Depending on the workflow, you may want to mount the ManGO platform as a virtual folder and read the data from that point rather than (re)downloading the data.​

Throughout the process, you should make sure that any new or modified scripts are uploaded to the *GitHub environment *(see the page on coding practices).

1. Download data

Download the data from Sharepoint or ManGO to a local computer (e.g., your laptop, a more performant local computer or the HPC infrastructure).

2. Preprocess data

Preprocess the data (see the guidelines for setting up your fMRI analysis environment, preprocessing of fMRI data and preprocessing of EEG data).

3. Perform analysis

  • For fMRI data, perform first-level (subject) analysis and second-level (group) analysis (via the SPM GUI or a batch script). If applicable, define subject-level or group-level ROIs (see this page), and perform multi-variate analysis (see this page).
  • For EEG data, you can find the analysis guidelines here.
  • For purely behavioural data, process them through your programming script (R, Matlab, Python).

4. Store preprocessing outputs

Organize and store all relevant preprocessing scripts and outputs in the appropriate BIDS/ folders on your Sharepoint (preferably in open formats where feasible, with relevant metadata included).

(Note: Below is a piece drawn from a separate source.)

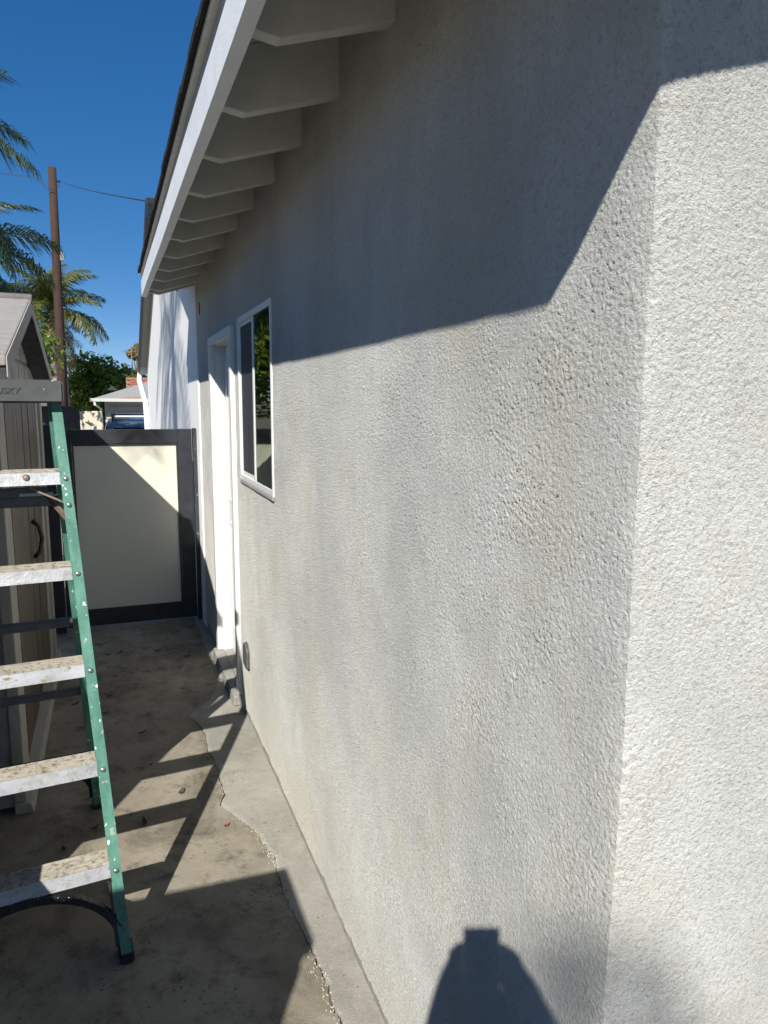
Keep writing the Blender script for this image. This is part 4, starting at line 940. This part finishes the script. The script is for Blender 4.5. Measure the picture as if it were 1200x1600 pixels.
mo = ob.modifiers.new('skin', 'SKIN'); mo.use_smooth_shade = True
for i, r_ in enumerate(radii): me.skin_vertices[0].data[i].radius = (r_, r_ * (0.72 if i in (pel, wai, chs, shd) else 1.0)); me.skin_vertices[0].data[i].use_root = (i == 0)
ob.modifiers.new('sub', 'SUBSURF').levels = 3
bm_ = bpy.data.meshes.new_from_object(ob.evaluated_get(bpy.context.evaluated_depsgraph_get()))
bpy.data.objects.remove(ob); bm_.name = 'body'
for k in ('skin', 'shirt', 'trousers', 'rubber'): bm_.materials.append(M[k])
pz = wloc(per).z
for p in bm_.polygons:
    z = p.center.z + pz; x = (p.center + wloc(per) - CAM).dot(FW)
    p.material_index = 3 if z < 0.085 else 2 if z < 1.0 else 1 if (z < 1.50 and x < -0.12) else 0
link('body', bm_, per)
mb = MB(); nlat, nlon = 8, 20
for i in range(nlat + 1):
    th = (i / nlat) * 1.75
    for k in range(nlon):
        a = 2 * math.pi * k / nlon; rr_2 = 0.112 * math.sin(th)
        fr_cut = 0.35 if (math.sin(a) > 0.35 and th > 1.0) else 1
        mb.v.append(tuple(body((rr_2 * math.cos(a) * 0.95, Bk + 0.008 + rr_2 * math.sin(a) * 1.05 * fr_cut, 1.655 + 0.112 * math.cos(th)))))
for i in range(nlat):
    for k in range(nlon): mb.f.append((i * nlon + k, i * nlon + (k + 1) % nlon, (i + 1) * nlon + (k + 1) % nlon, (i + 1) * nlon + k))
mb.build('hair', 'hair', per, smooth=True)

# ------------------------------------------------------------------ litter and broken bits on the paving
def chip(x, y, r, h, mat, name, label, cat, group=None, seed=0):
    rr_3 = random.Random(seed); n = 7; mb = MB(); top = []; bot = []
    for k in range(n):
        a = 6.283 * k / n; q = r * rr_3.uniform(0.65, 1.15); bot.append((x + q * math.cos(a), y + q * math.sin(a), 0.0095 if x > -0.2 else 0.0006)); top.append((x + q * .8 * math.cos(a), y + q * .8 * math.sin(a), h * rr_3.uniform(0.75, 1.1) + 0.004))
    mb.add(bot + top, [tuple(range(n, 2 * n))] + [(k, (k + 1) % n, n + (k + 1) % n, n + k) for k in range(n)])
    return tag(mb.build(name, mat), label, cat, group)
chip(-0.035, 4.30, 0.050, 0.055, 'footing', 'concrete_chunk', 'broken concrete chunk on the ground below the door sill', 'rubble', seed=3)
def leaf_litter(x, y, L, wd, a, mat, label, group=None):
    mb = MB(); n = 6; pts = []
    for k in range(n + 1):
        t_ = k / n; wv_ = wd * math.sin(math.pi * min(max(t_, 0.02), 0.98)); px = (t_ - 0.5) * L; zz = 0.003 + 0.012 * (2 * t_ - 1) ** 2 * L / 0.05
        for s, dz_ in ((-1, 0.004), (0, 0), (1, 0.004)):
            xx, yy = px, s * wv_; pts.append((x + xx * math.cos(a) - yy * math.sin(a), y + xx * math.sin(a) + yy * math.cos(a), zz + dz_))
    mb.add(pts, [(3 * k + j, 3 * k + j + 1, 3 * k + j + 4, 3 * k + j + 3) for k in range(n) for j in (0, 1)])
    return tag(mb.build('fallen_leaf', mat, smooth=True), label, 'leaf', group)
leaf_litter(-0.262, 2.70, 0.028, 0.008, 0.7, 'leaf_red', 'small reddish fallen leaf on the sunlit paving beside the crack')
leaf_litter(-0.41, 3.02, 0.05, 0.012, 1.1, 'leaf_brown', 'dark brown curled leaf on the shadow of the ladder rail')
rl = random.Random(4)
for k in range(16):
    x, y = rl.uniform(-0.95, -0.15), rl.uniform(2.6, 5.2)
    leaf_litter(x, y, rl.uniform(0.02, 0.06), rl.uniform(0.004, 0.012), rl.uniform(0, 3.1), 'leaf_brown', 'small dry brown leaf lying in the shaded passage', 'dry leaves littering the shaded passage')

  • All outputs from preprocessing can be stored in a derivatives/ folder in the main BIDS dataset root following BIDS conventions.
  • Create one subfolder per pipeline (e.g., fmriprep/, first-level/, group-level/, mvpa-rsa/, mvpa-searchlight/).
  • Each subfolder must include a dataset_description.json file describing how the data were generated (e.g., software, version, pipeline). Optionally, include a README file for additional context or explanations.
  • Any code used to generate the derivatives from the source data (e.g., the analysis scripts and pipelines), may be included in a code/ subdirectory. Extra documentation (and relevant images) may be included in a docs/ subdirectory. Logs from running the code or other commands may be stored in a logs/ subdirectory.

4. Upload & clean up

Push the resulting data to ManGO using your preferred client and clear any data from your local device or the HPC environment.